__What is asked__
Leave the pictures out and copy exactly the lines from the line containing "Model this scene" to the line containing "scene.cycles.max_bounces = 6;", both lines included.
----
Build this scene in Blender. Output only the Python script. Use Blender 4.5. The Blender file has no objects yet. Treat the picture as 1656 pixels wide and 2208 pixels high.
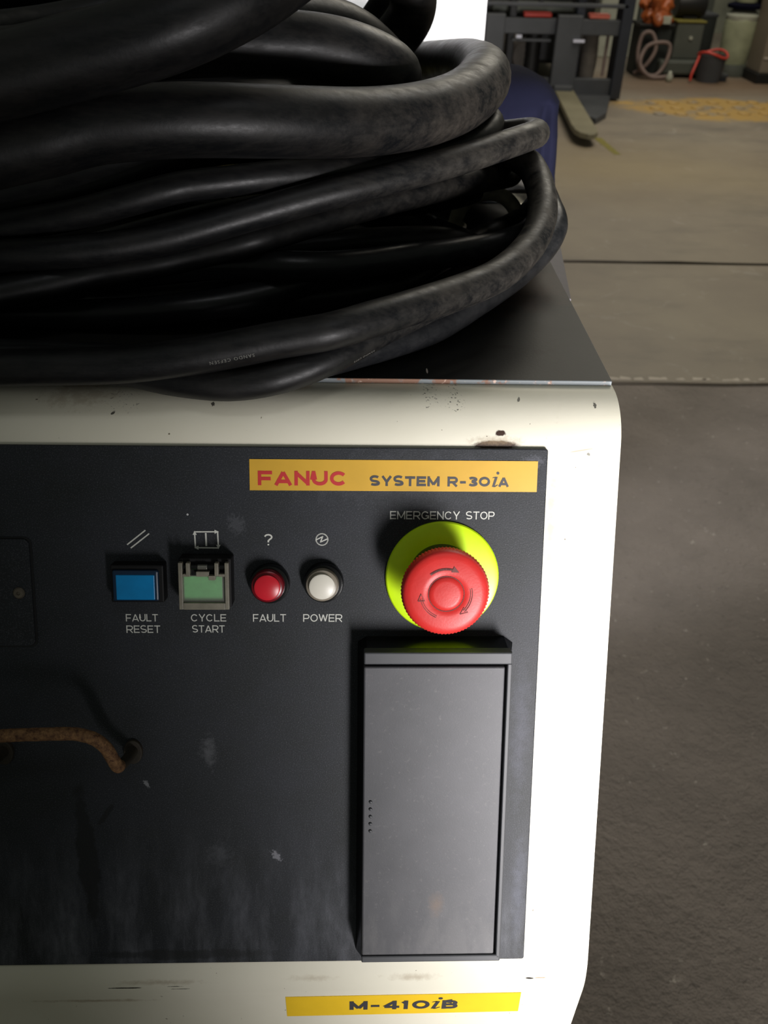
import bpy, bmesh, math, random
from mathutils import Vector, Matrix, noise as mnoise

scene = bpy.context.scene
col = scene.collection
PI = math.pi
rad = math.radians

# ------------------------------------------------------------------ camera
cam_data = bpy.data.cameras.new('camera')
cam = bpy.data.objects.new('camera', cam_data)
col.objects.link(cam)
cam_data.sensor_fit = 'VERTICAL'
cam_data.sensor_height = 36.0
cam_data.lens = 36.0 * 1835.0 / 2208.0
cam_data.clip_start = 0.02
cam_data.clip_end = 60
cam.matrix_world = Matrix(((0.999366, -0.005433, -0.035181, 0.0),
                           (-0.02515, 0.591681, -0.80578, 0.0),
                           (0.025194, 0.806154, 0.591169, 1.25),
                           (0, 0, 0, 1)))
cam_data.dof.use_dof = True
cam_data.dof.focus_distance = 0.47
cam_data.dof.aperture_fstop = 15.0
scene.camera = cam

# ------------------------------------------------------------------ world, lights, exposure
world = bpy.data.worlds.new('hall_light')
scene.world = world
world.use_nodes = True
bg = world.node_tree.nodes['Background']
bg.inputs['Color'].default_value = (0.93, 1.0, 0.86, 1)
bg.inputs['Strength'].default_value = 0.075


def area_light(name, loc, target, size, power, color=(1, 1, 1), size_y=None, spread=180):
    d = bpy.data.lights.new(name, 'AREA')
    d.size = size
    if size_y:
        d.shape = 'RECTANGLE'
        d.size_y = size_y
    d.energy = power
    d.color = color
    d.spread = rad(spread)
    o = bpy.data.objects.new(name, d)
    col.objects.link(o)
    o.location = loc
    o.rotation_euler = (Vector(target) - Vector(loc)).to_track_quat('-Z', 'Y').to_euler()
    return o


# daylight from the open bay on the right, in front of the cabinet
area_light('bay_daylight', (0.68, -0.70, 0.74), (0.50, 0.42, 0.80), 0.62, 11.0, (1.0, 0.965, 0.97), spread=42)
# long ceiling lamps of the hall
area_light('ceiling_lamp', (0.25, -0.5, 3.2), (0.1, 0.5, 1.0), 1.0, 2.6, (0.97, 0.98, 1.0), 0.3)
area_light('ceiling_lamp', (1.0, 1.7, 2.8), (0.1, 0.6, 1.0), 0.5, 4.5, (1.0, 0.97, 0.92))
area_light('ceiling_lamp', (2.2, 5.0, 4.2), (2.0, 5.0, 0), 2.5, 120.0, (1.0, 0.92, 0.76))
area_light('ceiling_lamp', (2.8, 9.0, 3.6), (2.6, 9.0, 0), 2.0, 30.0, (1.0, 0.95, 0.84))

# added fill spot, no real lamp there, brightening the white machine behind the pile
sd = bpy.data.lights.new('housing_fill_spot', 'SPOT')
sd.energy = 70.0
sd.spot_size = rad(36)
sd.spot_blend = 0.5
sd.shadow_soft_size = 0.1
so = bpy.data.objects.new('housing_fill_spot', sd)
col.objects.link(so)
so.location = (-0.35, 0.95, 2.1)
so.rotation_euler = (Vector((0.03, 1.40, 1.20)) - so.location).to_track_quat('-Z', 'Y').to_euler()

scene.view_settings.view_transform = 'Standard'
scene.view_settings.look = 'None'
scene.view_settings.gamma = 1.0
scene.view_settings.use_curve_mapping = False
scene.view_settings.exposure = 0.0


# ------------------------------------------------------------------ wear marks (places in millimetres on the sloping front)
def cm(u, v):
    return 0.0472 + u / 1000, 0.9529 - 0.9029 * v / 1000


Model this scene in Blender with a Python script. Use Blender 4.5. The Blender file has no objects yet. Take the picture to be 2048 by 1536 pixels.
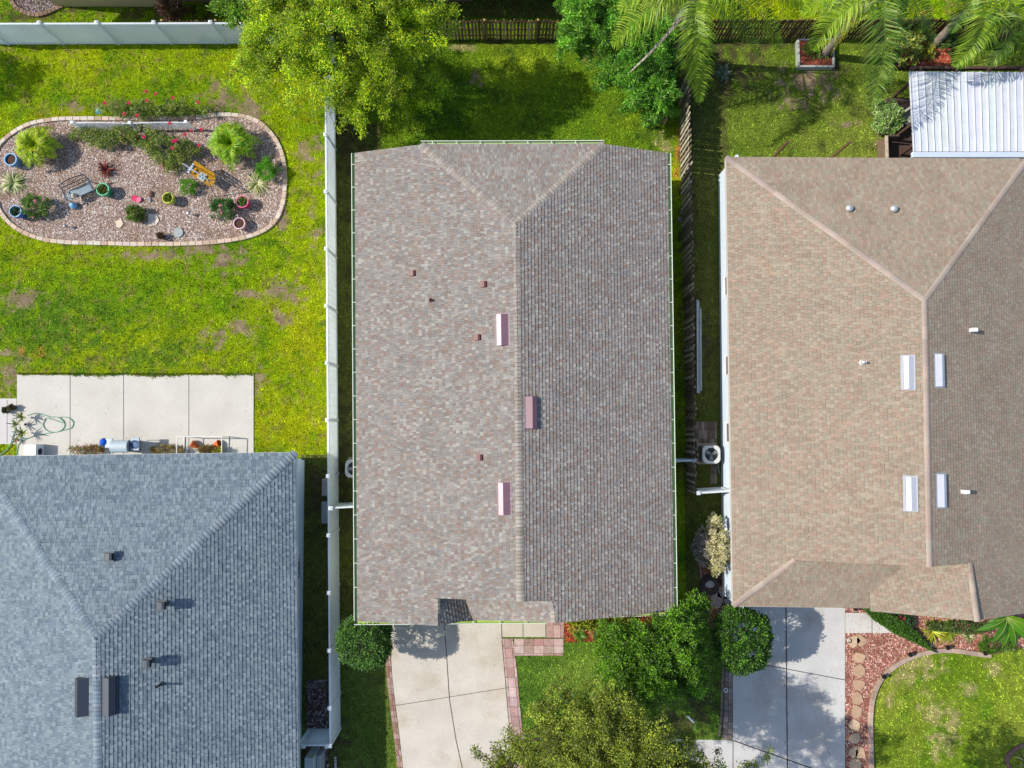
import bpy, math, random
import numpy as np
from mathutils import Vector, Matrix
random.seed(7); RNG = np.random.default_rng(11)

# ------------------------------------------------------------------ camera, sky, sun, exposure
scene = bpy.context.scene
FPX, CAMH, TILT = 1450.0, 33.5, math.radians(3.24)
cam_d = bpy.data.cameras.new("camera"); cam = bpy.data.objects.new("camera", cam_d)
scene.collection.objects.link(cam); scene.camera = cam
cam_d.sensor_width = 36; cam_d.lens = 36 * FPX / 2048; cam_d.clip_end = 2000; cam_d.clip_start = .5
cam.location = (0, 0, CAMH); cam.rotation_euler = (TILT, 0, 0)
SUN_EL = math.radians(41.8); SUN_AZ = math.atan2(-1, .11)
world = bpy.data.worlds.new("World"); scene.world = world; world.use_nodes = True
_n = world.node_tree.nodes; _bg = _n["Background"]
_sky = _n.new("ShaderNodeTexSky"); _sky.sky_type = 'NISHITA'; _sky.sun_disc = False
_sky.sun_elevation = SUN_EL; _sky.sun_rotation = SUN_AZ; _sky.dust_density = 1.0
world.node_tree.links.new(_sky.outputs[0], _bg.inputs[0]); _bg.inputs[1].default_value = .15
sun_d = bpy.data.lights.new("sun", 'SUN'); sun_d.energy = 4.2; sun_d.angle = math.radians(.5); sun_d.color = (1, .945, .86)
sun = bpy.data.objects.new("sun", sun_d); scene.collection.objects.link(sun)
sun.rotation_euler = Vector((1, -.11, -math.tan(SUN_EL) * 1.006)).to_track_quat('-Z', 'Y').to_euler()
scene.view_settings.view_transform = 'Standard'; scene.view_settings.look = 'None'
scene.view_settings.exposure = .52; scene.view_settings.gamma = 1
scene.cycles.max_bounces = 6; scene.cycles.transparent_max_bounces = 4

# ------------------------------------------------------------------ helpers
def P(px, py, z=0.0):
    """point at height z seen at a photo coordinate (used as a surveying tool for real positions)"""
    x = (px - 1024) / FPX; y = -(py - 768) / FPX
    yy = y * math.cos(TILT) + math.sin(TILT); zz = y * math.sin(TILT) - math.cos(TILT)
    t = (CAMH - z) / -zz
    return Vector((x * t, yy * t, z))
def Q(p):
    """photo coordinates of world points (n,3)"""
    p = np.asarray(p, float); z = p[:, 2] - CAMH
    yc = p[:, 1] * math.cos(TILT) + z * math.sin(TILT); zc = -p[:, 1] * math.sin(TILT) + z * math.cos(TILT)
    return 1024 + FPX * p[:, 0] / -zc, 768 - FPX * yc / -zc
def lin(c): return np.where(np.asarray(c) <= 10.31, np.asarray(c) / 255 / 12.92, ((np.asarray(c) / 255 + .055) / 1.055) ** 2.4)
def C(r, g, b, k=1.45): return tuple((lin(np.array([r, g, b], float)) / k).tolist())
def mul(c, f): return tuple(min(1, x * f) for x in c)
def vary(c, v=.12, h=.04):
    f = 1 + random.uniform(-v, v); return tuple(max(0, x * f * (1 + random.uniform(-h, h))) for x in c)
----
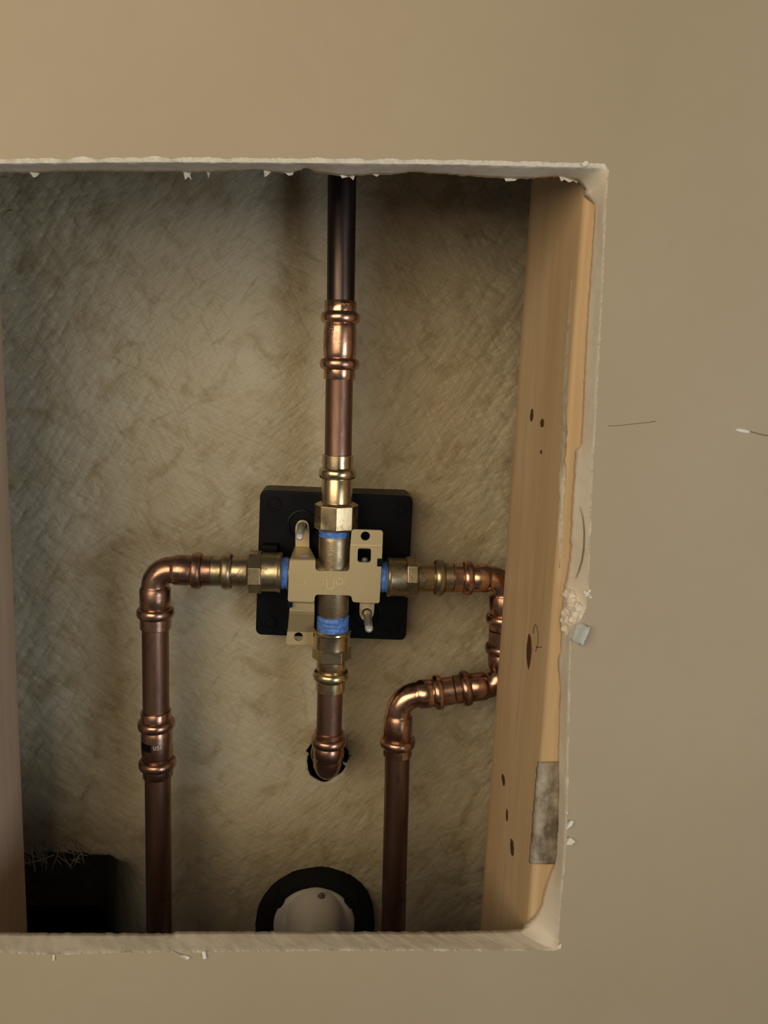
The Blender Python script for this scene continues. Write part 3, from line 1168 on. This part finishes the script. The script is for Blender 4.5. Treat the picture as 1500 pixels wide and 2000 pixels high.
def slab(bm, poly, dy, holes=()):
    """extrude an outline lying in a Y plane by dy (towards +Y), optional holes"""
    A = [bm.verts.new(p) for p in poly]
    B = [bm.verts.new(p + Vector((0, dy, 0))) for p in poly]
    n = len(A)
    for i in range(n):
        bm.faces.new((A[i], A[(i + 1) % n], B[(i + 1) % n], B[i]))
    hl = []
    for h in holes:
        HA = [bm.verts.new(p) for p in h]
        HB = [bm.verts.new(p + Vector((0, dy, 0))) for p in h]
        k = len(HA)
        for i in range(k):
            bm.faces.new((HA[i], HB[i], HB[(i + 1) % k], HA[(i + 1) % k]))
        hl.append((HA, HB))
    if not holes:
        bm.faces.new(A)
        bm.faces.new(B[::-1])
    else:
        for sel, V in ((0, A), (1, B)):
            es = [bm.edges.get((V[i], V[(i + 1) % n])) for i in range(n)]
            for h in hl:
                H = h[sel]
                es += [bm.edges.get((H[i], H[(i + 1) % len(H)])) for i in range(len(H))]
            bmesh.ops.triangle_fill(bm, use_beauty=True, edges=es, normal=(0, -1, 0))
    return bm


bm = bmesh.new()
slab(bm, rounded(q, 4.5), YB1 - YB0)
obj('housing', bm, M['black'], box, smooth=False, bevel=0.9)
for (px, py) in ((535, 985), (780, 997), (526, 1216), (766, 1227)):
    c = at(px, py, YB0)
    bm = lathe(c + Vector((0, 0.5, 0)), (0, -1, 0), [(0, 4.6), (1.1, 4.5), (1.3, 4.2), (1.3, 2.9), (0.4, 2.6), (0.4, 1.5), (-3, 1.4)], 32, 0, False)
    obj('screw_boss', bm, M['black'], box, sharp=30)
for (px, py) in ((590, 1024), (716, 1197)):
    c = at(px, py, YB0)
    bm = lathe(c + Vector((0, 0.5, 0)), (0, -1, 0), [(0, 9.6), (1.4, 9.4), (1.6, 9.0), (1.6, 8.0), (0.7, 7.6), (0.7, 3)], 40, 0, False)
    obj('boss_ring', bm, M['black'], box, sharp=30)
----
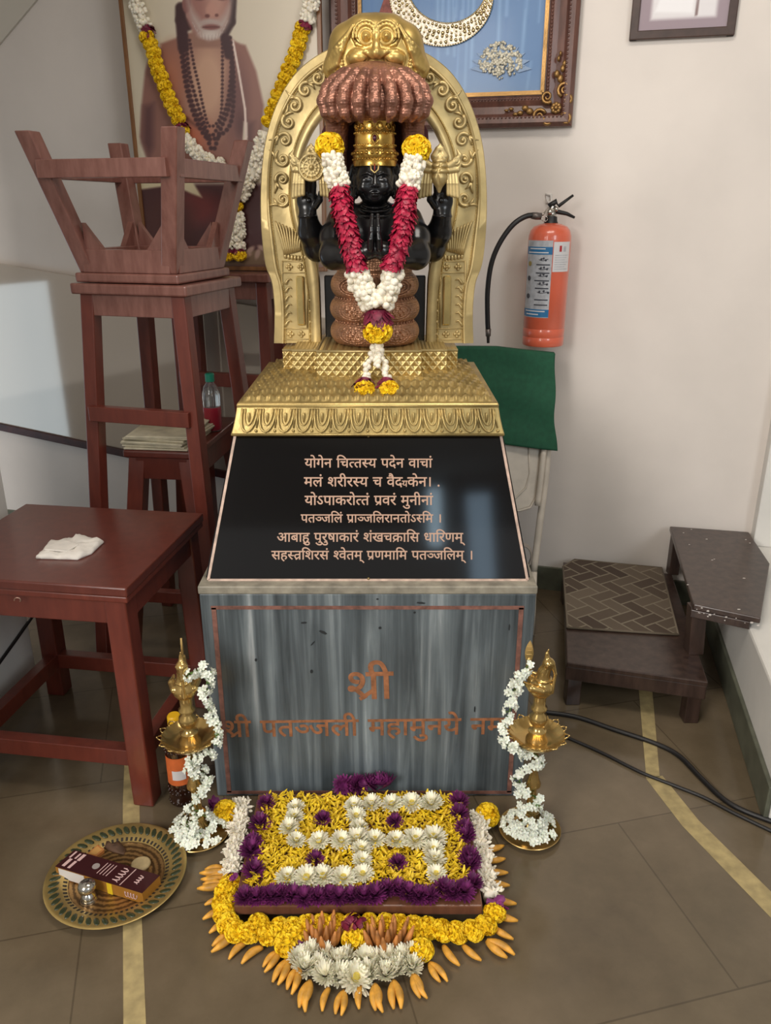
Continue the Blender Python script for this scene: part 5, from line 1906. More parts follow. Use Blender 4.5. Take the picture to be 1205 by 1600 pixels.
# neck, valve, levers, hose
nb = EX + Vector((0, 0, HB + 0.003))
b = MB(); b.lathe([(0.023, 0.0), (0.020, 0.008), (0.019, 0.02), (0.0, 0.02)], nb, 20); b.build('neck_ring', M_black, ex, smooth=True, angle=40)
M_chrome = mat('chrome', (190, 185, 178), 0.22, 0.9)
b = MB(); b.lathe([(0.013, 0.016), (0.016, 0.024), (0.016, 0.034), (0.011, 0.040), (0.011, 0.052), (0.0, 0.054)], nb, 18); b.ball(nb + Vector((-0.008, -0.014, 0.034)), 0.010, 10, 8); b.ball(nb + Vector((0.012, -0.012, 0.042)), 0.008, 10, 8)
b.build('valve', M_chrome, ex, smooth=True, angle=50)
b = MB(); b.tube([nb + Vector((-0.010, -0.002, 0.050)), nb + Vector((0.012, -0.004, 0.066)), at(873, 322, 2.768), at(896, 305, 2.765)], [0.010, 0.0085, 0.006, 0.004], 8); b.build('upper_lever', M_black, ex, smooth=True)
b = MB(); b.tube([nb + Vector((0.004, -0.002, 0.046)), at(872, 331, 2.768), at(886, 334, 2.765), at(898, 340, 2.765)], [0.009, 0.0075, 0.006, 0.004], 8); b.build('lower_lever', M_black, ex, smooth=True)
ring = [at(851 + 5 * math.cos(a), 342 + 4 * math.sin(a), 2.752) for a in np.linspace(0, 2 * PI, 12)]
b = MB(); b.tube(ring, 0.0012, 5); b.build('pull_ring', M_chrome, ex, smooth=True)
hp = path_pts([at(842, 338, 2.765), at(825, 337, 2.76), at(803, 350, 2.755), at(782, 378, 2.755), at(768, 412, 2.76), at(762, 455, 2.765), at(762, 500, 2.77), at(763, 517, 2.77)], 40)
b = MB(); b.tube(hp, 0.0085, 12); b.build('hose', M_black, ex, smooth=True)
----
__Solution to the problem__
Model this scene in Blender with a Python script. Use Blender 4.5. The Blender file has no objects yet. Take the picture to be 2048 by 1536 pixels.
import bpy, math, random
import numpy as np
from mathutils import Vector, Matrix
random.seed(7); RNG = np.random.default_rng(11)

# ------------------------------------------------------------------ camera, sky, sun, exposure
scene = bpy.context.scene
FPX, CAMH, TILT = 1450.0, 33.5, math.radians(3.24)
cam_d = bpy.data.cameras.new("camera"); cam = bpy.data.objects.new("camera", cam_d)
scene.collection.objects.link(cam); scene.camera = cam
cam_d.sensor_width = 36; cam_d.lens = 36 * FPX / 2048; cam_d.clip_end = 2000; cam_d.clip_start = .5
cam.location = (0, 0, CAMH); cam.rotation_euler = (TILT, 0, 0)
SUN_EL = math.radians(41.8); SUN_AZ = math.atan2(-1, .11)
world = bpy.data.worlds.new("World"); scene.world = world; world.use_nodes = True
_n = world.node_tree.nodes; _bg = _n["Background"]
_sky = _n.new("ShaderNodeTexSky"); _sky.sky_type = 'NISHITA'; _sky.sun_disc = False
_sky.sun_elevation = SUN_EL; _sky.sun_rotation = SUN_AZ; _sky.dust_density = 1.0
world.node_tree.links.new(_sky.outputs[0], _bg.inputs[0]); _bg.inputs[1].default_value = .15
sun_d = bpy.data.lights.new("sun", 'SUN'); sun_d.energy = 4.2; sun_d.angle = math.radians(.5); sun_d.color = (1, .945, .86)
sun = bpy.data.objects.new("sun", sun_d); scene.collection.objects.link(sun)
sun.rotation_euler = Vector((1, -.11, -math.tan(SUN_EL) * 1.006)).to_track_quat('-Z', 'Y').to_euler()
scene.view_settings.view_transform = 'Standard'; scene.view_settings.look = 'None'
scene.view_settings.exposure = .52; scene.view_settings.gamma = 1
scene.cycles.max_bounces = 6; scene.cycles.transparent_max_bounces = 4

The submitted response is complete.